My shoes are my own. I really need to get a new pair.

Oh, and the jacket? It fits me and at least one of the monkeys.


Sounds totally sexy, I KNOW!

So, Saturday I pull into one of my regular customers to purchase a beverage of my choice.
Not Diet Anything, thank you very much!

I walk up, smile and greet him, all decked out in my company LOGOED, hideous assed uniform and he says......

"Are you off today?"
I am Perplexed!

Tuesday, April 16, 2013

Boston Marathon...Dammit!

Remember that I told you I don't own a television. I don't watch television, etc., etc. Well, it's true.
I even gave up talk radio after the last election.
Then I started noticing radio news reporters would "report" on a crime, give the clothing description of the "alleged" perpetrator, but not mention the race or physical description. The first time it happened, I thought I wasn't listening well enough. Then it became a trend.
I turned off the radio news channel, permanently.

Racial profiling is a farce.
Race is a fact, not a prejudice.

Today, I got a phone call from my son about today's event.

In regards to the Boston marathon massacre, this is what I would do as President.


I will no longer allow our citizens to be attacked.

The citizens of the following countries will no longer be allowed into the United States of America, until further notice.

(You know the players, so no need for me to list them all.)

If you wish to visit, you will subjected to a mandatory background check at your expense and a minimum fee of $15000.00. This will give you a 14 day ankle GPS monitored visit. If you tamper with the device, it will immediately inject you with cyanide, facilitating your death.

Should you enjoy your visit to the greatest country on the earth and wish to return the following year, a mandatory fee of $10,000.00 and the 14 day ankle GPS monitor will be utilized again.
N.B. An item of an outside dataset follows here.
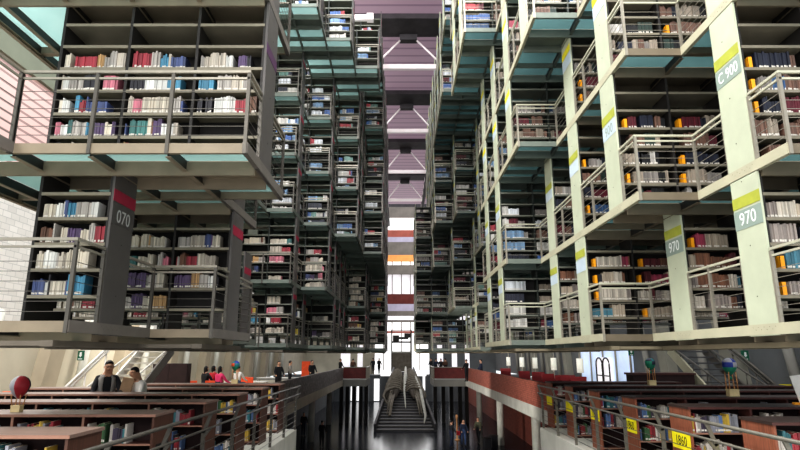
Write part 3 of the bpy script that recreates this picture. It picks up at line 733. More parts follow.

Consecutive visits will have the same requirements. (Don't forget the cyanide!)

In addition, visitors, non legal residents, and those holding student visas of said countries have 30 days to remove themselves from this country. Failure to do so, will result in your capture, being charged as a fugitive and banned from this country forever.

Furthermore, no threats whether proven legitimate or saber rattling by heads of states, presidents, dictators, etc. will be tolerated by the United States of America. Obliteration of your country will come swift with no warning.

We will remove all our soldiers from unfriendly countries, forthwith. They will come back to high paying jobs on the new oil fields in Alaska and the eastern coast of these great States of America.

We will be a nation that needs no other. Self sufficient in every way.

Any American citizen is free to leave this wonderful country and return at any time. If you, American citizen, decide to travel to any country on this list. Your life is in your own hands, we will not spend our people's hard earned money to rescue you. These are conscious decisions you have made and we will not pay for your stupidity.

Nations that stand with the noble United States of America will enjoy trade, the likes you have never seen. Nations which decide to remain neutral will be snubbed in favor of those nations that stand strongly with us.

All foreign aid will stopped immediately.
A definite test of loyalty.

Ps. I have issues with other things. But these seem the most pressing at this time.
Pss. I'm not even PMSing. Just imagine.